St. Joseph

The chief sources of information on the life of St. Joseph are the first chapters of the gospels of Matthew and Luke; they are practically also the only reliable sources. Joseph (Hebrew יוֹסֵף, Yosef; Greek: Ἰωσήφ, Ioseph) is a figure in the Gospels, the husband of Mary, and is venerated Saint Joseph.

Feast Days: March 19 and May 1 - St Joseph the Worker.

The Bible pays Joseph the highest compliment: he was a “just” man. The quality meant a lot more than faithfulness in paying debts. By saying Joseph was “just,” the Bible means that he was one who was completely open to all that God wanted to do for him. He became holy by opening himself totally to God. When the Bible speaks of God “justifying” someone, it means that God, the all-holy or “righteous” One, so transforms a person that the individual shares somehow in God’s own holiness.

When Mary came to be with child, his confusion and resolve to "put her away privately" in order to spare her any public humiliation were done away with when an angel of the Lord visited him in a dream and explained things to him:

Matthew 1:20-24
But while he thought on these things, behold the angel of the Lord appeared to him in his sleep, saying: Joseph, son of David, fear not to take unto thee Mary thy wife, for that which is conceived in her, is of the Holy Ghost. And she shall bring forth a son: and thou shalt call his name JESUS. For he shall save his people from their sins. Now all this was done that it might be fulfilled which the Lord spoke by the prophet, saying: Behold a virgin shall be with child, and bring forth a son, and they shall call his name Emmanuel, which being interpreted is, God with us. And Joseph rising up from sleep, did as the angel of the Lord had commanded him, and took unto him his wife.

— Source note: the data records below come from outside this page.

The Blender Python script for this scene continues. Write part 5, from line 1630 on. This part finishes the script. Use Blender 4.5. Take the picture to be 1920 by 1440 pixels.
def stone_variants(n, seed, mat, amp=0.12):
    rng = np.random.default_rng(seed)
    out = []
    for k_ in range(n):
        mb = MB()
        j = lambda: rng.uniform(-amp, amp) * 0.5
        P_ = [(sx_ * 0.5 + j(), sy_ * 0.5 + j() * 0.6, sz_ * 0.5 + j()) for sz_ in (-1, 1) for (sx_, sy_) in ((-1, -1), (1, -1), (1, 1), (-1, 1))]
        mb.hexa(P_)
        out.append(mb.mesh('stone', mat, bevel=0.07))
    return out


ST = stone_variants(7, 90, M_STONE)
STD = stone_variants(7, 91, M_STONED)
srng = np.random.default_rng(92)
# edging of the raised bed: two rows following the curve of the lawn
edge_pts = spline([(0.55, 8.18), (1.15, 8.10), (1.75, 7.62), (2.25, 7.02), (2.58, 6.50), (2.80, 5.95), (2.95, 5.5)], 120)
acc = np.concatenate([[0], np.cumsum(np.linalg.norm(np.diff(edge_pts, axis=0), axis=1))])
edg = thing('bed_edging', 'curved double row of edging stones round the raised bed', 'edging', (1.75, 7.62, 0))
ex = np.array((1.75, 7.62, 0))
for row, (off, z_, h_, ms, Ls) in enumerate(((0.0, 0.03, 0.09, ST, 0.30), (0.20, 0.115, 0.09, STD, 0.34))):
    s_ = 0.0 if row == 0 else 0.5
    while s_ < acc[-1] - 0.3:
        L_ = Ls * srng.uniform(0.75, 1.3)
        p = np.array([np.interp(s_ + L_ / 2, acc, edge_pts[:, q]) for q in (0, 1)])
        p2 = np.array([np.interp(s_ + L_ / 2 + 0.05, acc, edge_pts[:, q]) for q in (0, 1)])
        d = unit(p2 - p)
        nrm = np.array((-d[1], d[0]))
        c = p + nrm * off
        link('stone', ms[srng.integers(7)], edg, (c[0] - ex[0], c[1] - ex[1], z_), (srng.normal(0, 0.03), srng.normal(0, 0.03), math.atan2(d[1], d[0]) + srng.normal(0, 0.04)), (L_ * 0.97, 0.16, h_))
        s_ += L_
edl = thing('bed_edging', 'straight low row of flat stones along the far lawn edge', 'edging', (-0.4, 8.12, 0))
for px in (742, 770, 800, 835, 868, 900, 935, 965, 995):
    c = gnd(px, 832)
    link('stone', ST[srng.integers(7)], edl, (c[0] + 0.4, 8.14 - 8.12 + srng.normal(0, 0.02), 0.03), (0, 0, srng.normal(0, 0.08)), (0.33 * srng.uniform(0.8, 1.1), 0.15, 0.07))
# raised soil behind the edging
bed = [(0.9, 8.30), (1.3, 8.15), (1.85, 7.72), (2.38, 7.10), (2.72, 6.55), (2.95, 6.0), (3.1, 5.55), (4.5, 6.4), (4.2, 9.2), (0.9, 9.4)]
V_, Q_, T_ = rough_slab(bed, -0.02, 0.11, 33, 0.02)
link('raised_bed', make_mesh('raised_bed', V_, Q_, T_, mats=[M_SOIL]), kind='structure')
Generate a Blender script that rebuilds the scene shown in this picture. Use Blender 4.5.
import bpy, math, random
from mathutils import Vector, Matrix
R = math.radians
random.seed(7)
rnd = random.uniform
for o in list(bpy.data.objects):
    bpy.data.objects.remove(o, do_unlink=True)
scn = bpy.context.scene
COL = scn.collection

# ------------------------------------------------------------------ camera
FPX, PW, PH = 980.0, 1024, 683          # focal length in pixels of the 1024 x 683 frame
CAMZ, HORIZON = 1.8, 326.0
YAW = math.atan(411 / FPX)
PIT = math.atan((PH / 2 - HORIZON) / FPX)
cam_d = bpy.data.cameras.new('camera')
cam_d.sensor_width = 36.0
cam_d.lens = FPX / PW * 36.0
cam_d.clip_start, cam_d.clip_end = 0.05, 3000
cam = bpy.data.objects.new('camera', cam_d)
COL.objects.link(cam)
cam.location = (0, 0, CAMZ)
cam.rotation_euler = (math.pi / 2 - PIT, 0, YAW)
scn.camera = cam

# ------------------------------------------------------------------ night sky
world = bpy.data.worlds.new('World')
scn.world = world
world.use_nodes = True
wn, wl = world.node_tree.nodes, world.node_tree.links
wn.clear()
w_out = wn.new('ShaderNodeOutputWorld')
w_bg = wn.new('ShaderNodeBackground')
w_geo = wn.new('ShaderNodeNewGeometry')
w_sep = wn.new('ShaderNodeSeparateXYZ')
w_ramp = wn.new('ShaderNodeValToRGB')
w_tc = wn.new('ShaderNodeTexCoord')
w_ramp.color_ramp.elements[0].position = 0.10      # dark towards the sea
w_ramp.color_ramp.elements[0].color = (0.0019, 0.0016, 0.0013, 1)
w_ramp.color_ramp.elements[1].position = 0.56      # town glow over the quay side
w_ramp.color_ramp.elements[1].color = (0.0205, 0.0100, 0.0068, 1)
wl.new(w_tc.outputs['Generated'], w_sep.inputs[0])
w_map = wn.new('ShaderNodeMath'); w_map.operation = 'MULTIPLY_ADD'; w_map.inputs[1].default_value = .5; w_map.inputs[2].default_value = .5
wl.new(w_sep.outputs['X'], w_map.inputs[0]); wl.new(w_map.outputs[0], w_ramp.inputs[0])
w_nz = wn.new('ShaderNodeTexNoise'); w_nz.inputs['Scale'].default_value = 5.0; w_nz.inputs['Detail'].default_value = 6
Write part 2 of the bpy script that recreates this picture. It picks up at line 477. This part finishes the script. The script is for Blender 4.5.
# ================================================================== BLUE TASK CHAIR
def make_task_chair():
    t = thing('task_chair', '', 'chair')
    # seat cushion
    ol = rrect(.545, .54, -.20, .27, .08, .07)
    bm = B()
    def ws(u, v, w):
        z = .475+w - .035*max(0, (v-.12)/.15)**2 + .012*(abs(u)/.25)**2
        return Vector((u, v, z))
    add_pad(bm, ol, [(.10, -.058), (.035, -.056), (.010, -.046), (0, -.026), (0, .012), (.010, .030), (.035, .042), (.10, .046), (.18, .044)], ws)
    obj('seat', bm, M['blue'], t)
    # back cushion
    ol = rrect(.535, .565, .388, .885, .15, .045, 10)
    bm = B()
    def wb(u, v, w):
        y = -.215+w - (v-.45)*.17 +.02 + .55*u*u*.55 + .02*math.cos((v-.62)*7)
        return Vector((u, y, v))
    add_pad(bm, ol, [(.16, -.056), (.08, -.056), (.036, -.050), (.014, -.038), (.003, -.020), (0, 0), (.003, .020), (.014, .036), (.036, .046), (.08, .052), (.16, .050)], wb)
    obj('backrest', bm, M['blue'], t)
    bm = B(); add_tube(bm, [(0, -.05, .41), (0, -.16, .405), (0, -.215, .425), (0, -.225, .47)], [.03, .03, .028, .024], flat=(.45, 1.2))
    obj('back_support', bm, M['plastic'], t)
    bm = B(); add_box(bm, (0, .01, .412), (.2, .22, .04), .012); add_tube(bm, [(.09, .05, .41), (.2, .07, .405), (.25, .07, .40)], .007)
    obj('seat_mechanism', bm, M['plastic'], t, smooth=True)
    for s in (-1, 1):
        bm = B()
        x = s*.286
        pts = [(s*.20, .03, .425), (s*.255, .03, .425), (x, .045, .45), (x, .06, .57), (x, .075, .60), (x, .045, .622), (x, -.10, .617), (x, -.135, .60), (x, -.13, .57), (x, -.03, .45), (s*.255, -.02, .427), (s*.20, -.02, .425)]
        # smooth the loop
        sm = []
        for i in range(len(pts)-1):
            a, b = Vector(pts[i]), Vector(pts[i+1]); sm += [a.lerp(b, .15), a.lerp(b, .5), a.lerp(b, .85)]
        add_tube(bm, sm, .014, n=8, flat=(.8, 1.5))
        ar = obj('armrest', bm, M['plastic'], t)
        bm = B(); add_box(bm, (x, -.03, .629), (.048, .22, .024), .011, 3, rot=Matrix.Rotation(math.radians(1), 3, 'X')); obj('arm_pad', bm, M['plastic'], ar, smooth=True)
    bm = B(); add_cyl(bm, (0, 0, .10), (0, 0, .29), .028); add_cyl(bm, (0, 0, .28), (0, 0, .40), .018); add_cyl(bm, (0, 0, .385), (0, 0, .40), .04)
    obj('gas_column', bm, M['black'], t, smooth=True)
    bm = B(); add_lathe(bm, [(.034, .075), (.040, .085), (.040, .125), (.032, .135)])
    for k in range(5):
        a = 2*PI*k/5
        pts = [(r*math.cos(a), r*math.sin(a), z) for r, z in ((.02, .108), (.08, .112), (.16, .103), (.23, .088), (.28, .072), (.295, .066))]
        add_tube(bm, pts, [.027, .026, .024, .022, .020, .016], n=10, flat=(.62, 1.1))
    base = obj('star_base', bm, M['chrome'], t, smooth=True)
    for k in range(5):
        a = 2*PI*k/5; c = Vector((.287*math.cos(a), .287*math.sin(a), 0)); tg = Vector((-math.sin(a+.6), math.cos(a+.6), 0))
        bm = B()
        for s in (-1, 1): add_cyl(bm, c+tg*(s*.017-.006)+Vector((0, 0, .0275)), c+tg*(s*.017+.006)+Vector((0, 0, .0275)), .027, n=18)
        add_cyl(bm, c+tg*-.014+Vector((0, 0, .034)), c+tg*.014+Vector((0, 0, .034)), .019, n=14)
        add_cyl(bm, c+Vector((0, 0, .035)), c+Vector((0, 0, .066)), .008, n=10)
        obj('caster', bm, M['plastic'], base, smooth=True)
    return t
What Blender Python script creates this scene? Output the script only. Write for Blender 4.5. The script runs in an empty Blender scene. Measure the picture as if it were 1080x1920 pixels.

After Jesus was born, an angel again appeared to St. Joseph and told him to take the Holy Family away in order to escape the wrath of Herod.

Matthew 2:13-15
And after they were departed, behold an angel of the Lord appeared in sleep to Joseph, saying: Arise, and take the child and his mother, and fly into Egypt: and be there until I shall tell thee. For it will come to pass that Herod will seek the child to destroy him. Who arose, and took the child and his mother by night, and retired into Egypt: and he was there until the death of Herod: That it might be fulfilled which the Lord spoke by the prophet, saying: Out of Egypt have I called my son.

After time in Egypt, an angel came twice more to St. Joseph:

Matthew 2:19-23
But when Herod was dead, behold an angel of the Lord appeared in sleep to Joseph in Egypt, Saying: Arise, and take the child and his mother, and go into the land of Israel. For they are dead that sought the life of the child. Who arose, and took the child and his mother, and came into the land of Israel. But hearing that Archelaus reigned in Judea in the room of Herod his father, he was afraid to go thither: and being warned in sleep retired into the quarters of Galilee. And coming he dwelt in a city called Nazareth: that it might be fulfilled which was said by prophets: That he shall be called a Nazarene.

The next -- and last -- time we hear of St. Joseph in Sacred Scripture is when Jesus was "lost" in the Temple:

Luke 2:42-52
And when he was twelve years old, they going up into Jerusalem, according to the custom of the feast, And having fulfilled the days, when they returned, the child Jesus remained in Jerusalem; and his parents knew it not. And thinking that he was in the company, they came a day's journey, and sought him among their kinsfolks and acquaintance. And not finding him, they returned into Jerusalem, seeking him. And it came to pass, that, after three days, they found him in the temple, sitting in the midst of the doctors, hearing them, and asking them questions. And all that heard him were astonished at his wisdom and his answers. And seeing him, they wondered. And his mother said to him: Son, why hast thou done so to us? behold thy father and I have sought thee sorrowing. And he said to them: How is it that you sought me? did you not know, that I must be about my father's business? And they understood not the word that he spoke unto them. And he went down with them, and came to Nazareth, and was subject to them. And his mother kept all these words in her heart. And Jesus advanced in wisdom, and age, and grace with God and men.

Tradition tells us that he had the great honor to have died in the presence of Our Lady and his Son, which fact makes him the patron of a holy death. Because during his life he was given the great responsibility of caring for and protecting the Virgin -- who is the Mother of all Israel -- and her Son, St. Joseph is considered the patron and protector of the entire Church.

St. Joseph is symbolized by carpenters' tools and the lily, and is usually represented in art holding the Baby Jesus. He is the patron of the Church, the dying, a holy death (because it is believed he died in the company of Our Lord and Lady), happy family life, married people, carpenters, workers, and the fight against Communism.